Oh my friend, I thanked my God profusely. I thanked him and thanked him even as I could not believe what had just happened. I was so grateful. Filled and brimming over with his praise. I told my manager that I had found my keys, praise God. So the man from whom I bought the car. So my wife and children. So you.

But now, what of all this business of God? After all, is it not possible that if I had not prayed and prayed, I would have found my keys? In one sense it is possible, for we live in a universe that appears to contain many possibilities within it. And perhaps an unbeliever, a rank agnostic or atheist could have or has found something they lost in such a fashion. I don’t know. Yet it doesn’t matter. God is sovereign. He determines the beginning and the end. The middle too. The means and the end of those means. If he wants someone to find their keys they will.

But I don’t think I found the keys. Neither did the keys find me. I was lost. I was undone. I was overwhelmed and I was, at that moment, destroyed. And the Lord gave them to me. Just as he done with all things in my life. Nothing I have is mine. Nothing I have is mine because of what I have earned, toiled or sweat to achieve. I am an unprofitable servant (Luke 17:10). I am less that the least of all saints (Ephesians 3:8). I am the chief of sinners  (1 Timothy 1:15). But I am found.

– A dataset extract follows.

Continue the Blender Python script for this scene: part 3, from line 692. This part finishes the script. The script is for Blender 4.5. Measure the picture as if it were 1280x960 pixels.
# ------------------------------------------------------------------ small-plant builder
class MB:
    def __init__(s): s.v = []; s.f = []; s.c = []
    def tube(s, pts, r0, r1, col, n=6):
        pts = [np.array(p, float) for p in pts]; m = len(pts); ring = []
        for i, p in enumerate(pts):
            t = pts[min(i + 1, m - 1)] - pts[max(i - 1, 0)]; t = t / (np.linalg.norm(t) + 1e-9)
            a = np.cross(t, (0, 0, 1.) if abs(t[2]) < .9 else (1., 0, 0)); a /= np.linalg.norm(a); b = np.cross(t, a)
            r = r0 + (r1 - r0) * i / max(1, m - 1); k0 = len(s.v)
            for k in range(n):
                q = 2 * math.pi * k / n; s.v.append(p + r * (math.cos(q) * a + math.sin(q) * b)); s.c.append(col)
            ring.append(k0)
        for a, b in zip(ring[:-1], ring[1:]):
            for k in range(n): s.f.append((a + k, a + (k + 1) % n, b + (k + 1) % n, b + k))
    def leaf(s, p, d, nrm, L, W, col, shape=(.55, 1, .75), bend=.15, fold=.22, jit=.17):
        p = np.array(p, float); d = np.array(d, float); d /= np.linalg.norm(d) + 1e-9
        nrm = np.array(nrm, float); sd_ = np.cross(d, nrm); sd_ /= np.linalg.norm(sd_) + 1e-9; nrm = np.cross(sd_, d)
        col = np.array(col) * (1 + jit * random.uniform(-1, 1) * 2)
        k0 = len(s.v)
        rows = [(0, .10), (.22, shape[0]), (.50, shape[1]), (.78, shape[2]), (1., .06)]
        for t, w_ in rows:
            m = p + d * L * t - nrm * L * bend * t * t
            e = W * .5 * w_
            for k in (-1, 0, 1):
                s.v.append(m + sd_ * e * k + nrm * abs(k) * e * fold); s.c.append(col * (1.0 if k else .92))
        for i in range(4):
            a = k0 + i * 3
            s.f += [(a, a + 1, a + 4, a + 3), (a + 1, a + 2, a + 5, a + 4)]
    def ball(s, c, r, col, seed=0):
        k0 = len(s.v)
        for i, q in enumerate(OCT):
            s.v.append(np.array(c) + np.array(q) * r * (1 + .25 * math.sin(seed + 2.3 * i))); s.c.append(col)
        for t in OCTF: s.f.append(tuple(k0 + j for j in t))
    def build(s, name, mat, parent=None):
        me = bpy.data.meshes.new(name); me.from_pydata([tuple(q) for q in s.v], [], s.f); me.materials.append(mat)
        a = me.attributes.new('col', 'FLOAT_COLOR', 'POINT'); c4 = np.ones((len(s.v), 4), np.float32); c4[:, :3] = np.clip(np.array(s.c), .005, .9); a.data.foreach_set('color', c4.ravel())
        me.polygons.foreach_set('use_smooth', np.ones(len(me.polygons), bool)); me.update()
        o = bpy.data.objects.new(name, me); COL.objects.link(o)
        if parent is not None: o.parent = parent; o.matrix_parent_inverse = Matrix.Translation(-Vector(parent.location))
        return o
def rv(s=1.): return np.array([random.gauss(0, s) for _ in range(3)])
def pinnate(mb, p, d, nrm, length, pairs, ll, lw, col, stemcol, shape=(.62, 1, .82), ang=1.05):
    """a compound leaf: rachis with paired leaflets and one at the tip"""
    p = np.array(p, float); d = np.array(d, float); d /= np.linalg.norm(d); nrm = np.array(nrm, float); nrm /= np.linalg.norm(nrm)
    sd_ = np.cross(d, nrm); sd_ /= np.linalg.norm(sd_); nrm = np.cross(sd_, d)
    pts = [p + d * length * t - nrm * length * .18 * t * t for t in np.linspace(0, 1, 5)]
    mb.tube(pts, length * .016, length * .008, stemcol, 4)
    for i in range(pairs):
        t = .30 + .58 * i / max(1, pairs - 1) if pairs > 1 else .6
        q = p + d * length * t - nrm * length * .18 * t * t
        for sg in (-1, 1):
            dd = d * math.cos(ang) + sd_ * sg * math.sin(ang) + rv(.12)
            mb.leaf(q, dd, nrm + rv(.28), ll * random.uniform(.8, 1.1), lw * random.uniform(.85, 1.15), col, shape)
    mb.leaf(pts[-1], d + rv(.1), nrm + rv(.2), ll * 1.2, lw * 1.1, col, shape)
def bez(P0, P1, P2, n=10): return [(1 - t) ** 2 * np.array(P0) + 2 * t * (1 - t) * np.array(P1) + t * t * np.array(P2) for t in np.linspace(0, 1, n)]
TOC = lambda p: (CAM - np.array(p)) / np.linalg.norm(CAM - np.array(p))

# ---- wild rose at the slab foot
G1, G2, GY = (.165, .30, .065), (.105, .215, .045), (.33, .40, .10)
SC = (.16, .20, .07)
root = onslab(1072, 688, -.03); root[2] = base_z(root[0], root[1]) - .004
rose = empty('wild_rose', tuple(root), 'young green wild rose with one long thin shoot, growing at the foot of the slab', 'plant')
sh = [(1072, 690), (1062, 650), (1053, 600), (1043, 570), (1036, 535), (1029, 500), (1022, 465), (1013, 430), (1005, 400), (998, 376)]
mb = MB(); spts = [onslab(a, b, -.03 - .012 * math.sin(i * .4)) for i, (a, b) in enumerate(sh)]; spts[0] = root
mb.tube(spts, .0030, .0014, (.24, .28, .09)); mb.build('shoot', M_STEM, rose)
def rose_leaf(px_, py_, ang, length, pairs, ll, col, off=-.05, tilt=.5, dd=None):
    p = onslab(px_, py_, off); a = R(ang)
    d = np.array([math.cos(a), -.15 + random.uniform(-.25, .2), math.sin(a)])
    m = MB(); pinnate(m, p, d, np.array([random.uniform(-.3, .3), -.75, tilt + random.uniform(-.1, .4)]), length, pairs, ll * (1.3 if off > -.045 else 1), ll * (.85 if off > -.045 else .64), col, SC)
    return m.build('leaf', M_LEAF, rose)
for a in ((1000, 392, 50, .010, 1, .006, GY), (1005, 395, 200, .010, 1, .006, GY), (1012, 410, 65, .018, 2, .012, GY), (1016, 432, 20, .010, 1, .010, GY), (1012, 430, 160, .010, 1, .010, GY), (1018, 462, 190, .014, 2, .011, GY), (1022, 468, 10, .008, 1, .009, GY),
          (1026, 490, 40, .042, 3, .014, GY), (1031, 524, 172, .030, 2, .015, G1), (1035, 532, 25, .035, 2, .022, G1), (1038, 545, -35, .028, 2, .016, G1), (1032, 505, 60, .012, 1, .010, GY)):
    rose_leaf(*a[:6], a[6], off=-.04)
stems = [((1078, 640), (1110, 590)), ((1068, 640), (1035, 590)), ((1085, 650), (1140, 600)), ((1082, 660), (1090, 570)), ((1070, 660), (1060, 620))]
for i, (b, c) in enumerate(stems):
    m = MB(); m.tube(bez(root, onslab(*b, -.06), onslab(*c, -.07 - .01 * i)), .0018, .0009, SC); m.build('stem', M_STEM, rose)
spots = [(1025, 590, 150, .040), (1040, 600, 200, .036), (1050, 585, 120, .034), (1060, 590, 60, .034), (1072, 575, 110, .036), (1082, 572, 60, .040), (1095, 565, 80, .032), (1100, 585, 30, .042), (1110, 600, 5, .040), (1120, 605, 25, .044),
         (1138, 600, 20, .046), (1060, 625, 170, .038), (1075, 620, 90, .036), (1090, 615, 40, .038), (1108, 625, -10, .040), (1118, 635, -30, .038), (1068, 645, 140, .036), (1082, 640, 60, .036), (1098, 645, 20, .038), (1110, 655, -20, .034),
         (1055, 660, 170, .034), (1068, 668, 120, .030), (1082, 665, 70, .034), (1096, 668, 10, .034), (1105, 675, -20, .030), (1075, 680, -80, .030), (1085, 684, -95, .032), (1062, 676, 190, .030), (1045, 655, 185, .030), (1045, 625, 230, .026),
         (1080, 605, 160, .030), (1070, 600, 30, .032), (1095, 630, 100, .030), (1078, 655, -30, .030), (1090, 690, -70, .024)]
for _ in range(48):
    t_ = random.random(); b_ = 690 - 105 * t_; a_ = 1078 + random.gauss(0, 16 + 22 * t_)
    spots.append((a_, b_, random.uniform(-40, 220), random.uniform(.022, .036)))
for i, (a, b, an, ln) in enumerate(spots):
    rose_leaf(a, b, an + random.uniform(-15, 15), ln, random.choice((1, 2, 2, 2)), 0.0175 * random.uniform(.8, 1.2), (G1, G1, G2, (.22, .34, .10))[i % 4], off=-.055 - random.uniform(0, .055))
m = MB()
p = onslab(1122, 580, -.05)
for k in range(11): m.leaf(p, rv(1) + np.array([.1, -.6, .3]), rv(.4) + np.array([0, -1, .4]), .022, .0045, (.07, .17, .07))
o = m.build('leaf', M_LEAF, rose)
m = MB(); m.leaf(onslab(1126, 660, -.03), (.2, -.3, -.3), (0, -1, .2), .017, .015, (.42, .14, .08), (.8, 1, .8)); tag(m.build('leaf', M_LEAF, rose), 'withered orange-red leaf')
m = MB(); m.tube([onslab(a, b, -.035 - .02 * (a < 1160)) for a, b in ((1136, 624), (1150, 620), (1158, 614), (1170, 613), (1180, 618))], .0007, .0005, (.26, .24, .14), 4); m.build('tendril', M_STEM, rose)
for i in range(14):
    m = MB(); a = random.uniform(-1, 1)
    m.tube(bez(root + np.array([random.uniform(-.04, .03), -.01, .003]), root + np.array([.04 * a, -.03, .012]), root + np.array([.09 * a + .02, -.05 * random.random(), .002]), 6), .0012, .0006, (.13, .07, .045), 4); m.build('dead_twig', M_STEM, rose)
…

So this story is not really about my keys, or even my gratitude but about the God who finds. Jesus, after all, tells a series of stories (parables) in Luke 15 that are very similar in theme to the story I just told you. It may be, as I experienced, that these parables were based on actual experiences. People of that time could easily imagine losing a sheep, or a coin or even a prodigal son. But the point of these stories was not merely that we should rejoice with those who find a lost animal, coin or son. The point of these stories is that God finds the lost. He saves the lost. They are lost and then they are found. They are not found because they were looking for God. The sheep does not find the master; the coin does not call out for help. And even the prodigal son, realising his predicament, cannot envision being welcomed as a son. The son is “lost;” a servant he might be if his father would allow it (Luke 15:19).

We have forfeited all our rights and all our freedoms. We have lost the privilege of God’s kindness and provision. But many of us, all of us in some way, have it day by day. And I know I have more than I need; God is good. But most importantly, God in Christ has found me. I was a wandering Syrian (Deuteronomy 26:5); even now I am a stranger in a strange land (Hebrews 11:9) but God is my stay (Psalm 18:18). Even if I never found my keys; even if someone had taken my car and walked into my house and stolen all my goods. Even if I lost my job, and was forsaken by my family and wandered the world without any earthly comfort, I am found.

I tell you that every time I think about that moment I found my keys, I am brought back to joy and amazement at what the Lord did for me. But how much more should I, should you, realise what joy there is in heaven when a sinner repents of his or her ways and comes to God in faith (Luke 15:7&10). What a gift!

And I want you to know that God offers this salvation to all, without exception. For we are all lost; we are dead in sins and trespasses. You are lost, even if you are too stubborn to acknowledge it. But God offers you life in Christ. And I believe the great shepherd Jesus calls us in the word of God. This is how he saves lost people; this is how he finds them. Listen to his good words and be encouraged now by a Saviour who finds the lost:

For the Son of man is come to seek and to save that which was lost.”